Wednesday, November 6, 2013

Review: The Uninvited

 photo uninvited_zpsd7de2d67.jpg The Uninvited
by Liz Jensen

Source: eARC from NetGalley

Published by Bloomsbury Publishing PLC 
Publication date:  08 January 2013 

A seven-year-old girl puts a nail gun to her grandmother's neck and fires. An isolated incident, say the experts. The experts are wrong. Across the world, children are killing their families. Is violence contagious? As chilling murders by children grip the country, anthropologist Hesketh Lock has his own mystery to solve: a bizarre scandal in the Taiwan timber industry. Hesketh has never been good at relationships: Asperger's Syndrome has seen to that. But he does have a talent for spotting behavioral patterns and an outsider's fascination with group dynamics. Nothing obvious connects Hesketh's Asian case with the atrocities back home. Or with the increasingly odd behavior of his beloved stepson, Freddy. But when Hesketh's Taiwan contact dies shockingly and more acts of sabotage and child violence sweep the globe, he is forced to acknowledge possibilities that defy the rational principles on which he has staked his life, his career, and, most devastatingly of all, his role as a father. Part psychological thriller, part dystopian nightmare, The Uninvited is a powerful and viscerally unsettling portrait of apocalypse in embryo. (Goodreads)

My thoughts:
I loved Hesketh's character.  I admired how he coped with the outside world while suffering from Asperger's Syndrome.  His ability to spot patterns in the strange things that started happening all over the world, just draw me in.  I enjoyed all the interviews with the characters that was part of the first of the unusual happenings.   

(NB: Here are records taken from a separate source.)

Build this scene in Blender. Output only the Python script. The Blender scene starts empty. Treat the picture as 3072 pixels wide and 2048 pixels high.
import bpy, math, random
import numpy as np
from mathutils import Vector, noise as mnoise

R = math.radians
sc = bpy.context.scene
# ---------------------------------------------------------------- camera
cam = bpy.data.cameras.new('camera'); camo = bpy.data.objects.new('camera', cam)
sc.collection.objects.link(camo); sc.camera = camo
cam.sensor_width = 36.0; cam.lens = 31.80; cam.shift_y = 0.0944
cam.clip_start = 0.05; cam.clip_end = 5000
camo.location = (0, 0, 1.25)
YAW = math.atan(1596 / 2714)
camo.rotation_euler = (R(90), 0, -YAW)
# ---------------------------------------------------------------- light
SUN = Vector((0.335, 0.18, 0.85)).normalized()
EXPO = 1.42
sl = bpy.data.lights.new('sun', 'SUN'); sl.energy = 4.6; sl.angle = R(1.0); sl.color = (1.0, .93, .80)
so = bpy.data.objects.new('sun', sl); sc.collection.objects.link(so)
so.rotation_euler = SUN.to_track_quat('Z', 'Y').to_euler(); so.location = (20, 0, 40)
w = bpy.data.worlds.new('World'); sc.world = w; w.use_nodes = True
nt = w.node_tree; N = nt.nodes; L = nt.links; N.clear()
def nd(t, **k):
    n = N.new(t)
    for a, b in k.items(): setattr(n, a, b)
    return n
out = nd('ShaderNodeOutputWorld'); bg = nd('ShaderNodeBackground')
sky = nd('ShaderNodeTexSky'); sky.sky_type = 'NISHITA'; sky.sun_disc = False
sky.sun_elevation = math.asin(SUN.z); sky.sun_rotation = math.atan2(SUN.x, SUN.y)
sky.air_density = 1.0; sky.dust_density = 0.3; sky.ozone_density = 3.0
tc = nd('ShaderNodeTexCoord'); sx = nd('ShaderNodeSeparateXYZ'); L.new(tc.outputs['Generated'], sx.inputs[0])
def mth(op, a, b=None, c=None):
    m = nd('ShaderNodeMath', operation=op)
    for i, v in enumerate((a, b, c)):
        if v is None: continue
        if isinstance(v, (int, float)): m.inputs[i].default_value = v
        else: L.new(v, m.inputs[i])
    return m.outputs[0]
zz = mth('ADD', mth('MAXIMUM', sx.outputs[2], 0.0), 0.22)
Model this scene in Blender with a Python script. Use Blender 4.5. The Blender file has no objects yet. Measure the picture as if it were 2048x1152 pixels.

Unfortunately after the first part of the book, I started feeling irritated with him.  His disability causes him to not connect with other people but his son, Freddy, is the exception.  Let me just say that I am not a parent.  I don't know if I would have felt different if I was.   But his blind obsession with the fact that his son would not turn into a stranger like the rest of the children of the world, just irked me.  I wanted to shake him and force him to look at the facts.  If I had in the story in book form, I probably would have thrown it across the room a few times. 

The ending just sort of crept up on me.  I have read some reviews, that mentioned that they felt cheated but I can see that there was no other way out for the characters.

All in all, it was a satisfying read even with the irritating stages.  I guess that is the essence of a good book when you feel like shaking some sense into the characters.

PS:  Just on a little side note that has no other use than just me venting -  there is little editing adjustment in the NetGalley edition.  Every word that uses the letter-combinations "ff", "fi" or "fl" will just have those letters omitted completely.  I assume it was to stop "would-be-torrenting" but still . . . annoying!